Les Cahiers pour l’Analyse sont pour nous le symbole d’une époque et d’une alliance. Ils expriment ce qui pouvait rassembler Althusser, Lacan, Foucault. Les trois auteurs que nous avons retenus aimaient les systèmes et partagaient un même anti-humanisme. Fait remarquable leur haine de l’homme, qui avait des raisons psychologiques particulières à chacun d’eux, avait aussi un même fondement culturel. Tous trois sont d’anciens catholiques de la branche doloriste et puritaine. Leur théorisation obsessionnelle des “coupures”, la conviction viscérale d’une fracture entre la transcendance – là où était Dieu, les Structures, l’Inconscient- et l’homme, l’écrasement de celui-ci, et le refus de toute médiation, compromis, monde intermédiaire, vient de là. 25 Il est étonnant que ces trois pensées, «réactionnaires”dans leur sens et leur origine, aient pu alors apparaître comme les symboles d’une révolution intellectuelle.
Il est temps maintenant d’en venir à un examen plus détaillé de ces trois pensées qui dominèrent le champ intellectuel des années soixante, et qui firent alliance dans la critique de la psychologie. Toutes trois se référèrent à l’article de Georges Canguilhem ‘«’ ‘Qu’est-ce que la Psychologie ’ ?”, comme à un texte fondateur. Ils accusèrent la psychologie de n’être qu’une idéologie «bourgeoise”, trompeuse, au service de l’adaptation, c’est-à-dire du conditionnement des individus à la libre entreprise.
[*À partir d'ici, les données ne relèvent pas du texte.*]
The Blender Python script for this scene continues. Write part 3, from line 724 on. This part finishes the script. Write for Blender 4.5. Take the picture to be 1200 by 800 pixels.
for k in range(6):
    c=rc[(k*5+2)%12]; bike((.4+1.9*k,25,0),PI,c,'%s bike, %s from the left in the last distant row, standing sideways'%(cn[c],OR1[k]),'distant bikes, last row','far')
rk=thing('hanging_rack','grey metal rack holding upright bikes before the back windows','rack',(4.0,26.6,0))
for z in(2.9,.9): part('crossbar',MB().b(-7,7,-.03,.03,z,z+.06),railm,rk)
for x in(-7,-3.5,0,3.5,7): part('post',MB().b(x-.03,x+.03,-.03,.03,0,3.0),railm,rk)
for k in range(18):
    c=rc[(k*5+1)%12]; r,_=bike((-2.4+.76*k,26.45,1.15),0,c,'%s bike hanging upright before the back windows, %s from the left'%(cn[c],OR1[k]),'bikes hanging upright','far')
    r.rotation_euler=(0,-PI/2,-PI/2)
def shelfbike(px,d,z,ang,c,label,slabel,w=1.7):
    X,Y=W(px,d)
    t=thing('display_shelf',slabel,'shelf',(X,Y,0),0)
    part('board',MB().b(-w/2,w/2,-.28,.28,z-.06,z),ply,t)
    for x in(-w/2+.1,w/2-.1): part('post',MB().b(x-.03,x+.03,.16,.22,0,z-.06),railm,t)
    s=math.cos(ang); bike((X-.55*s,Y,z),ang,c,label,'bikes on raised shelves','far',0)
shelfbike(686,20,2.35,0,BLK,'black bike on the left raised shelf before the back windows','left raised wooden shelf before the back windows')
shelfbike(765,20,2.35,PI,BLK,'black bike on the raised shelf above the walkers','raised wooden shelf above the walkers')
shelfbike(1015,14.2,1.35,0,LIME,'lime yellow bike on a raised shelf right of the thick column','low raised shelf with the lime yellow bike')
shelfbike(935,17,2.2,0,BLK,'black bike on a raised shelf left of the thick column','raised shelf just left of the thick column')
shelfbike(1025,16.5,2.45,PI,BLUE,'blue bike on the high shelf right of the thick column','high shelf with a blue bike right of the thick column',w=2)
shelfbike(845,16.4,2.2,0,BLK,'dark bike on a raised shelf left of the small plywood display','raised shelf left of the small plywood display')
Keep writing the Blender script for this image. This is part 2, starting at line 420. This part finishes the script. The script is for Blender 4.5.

Tous combattirent le sens, l’intériorité, le moi, les pensées «humanistes”. Tous portèrent leur accusation au nom de la Science, à savoir des déterminismes cachés qui imposent leur destin aux sujets. Ils aimèrent les systèmes qui réduisent l’autre à une mécanique. Ils idolâtrèrent les coupures, qui permettent de surplomber le discours de l’autre pour disqualifier. Parfois ils imitèrent le style de la science, déroulant des inférences ou posant des théorèmes. Mais ce qui sans doute les transportait le plus, c’était de copier le style de la chaire, l’éloquence de la chaire des grands prédicateurs.
Cette conception tragique de l’impuissance humaine dérive sans doute de l’inflexion janséniste du catholicisme français à partir du XVIIè. Voir P. Chaunu, M. Foisil, F. de Noirfontaine ( «Le basculement religieux de Paris au XVIIème siècle” Paris, Grasset, 1998). Prigogine et Stengers (1979), qui s’opposent à la conception d’une science transcendante, lui voient aussi une origine janséniste (Ils s’appuient sur J. Roger: «Les sciences de la vie dans la pensée française du XVIIIème siècle”). Ce qui réunit J. Lacan, M. Foucault, L. Althusser sur le front de l’anti-humanisme, vient sans doute de leur éducation janséniste : l’homme ne peut rien, la grace peut tout. Chez Lacan cependant, chez Foucault aussi, ce rigorisme de pensée, s’accomode d’une folie baroque ou libertine, qui manque à Althusser. ( Sur l’anti-humanisme janséniste comme source du purisme révolutionnaire, consulter Maire C. « De la cause de Dieu à la cause de la Nation. Le jansénisme au XVIIIème siècle”, Paris, Gallimard, 1998.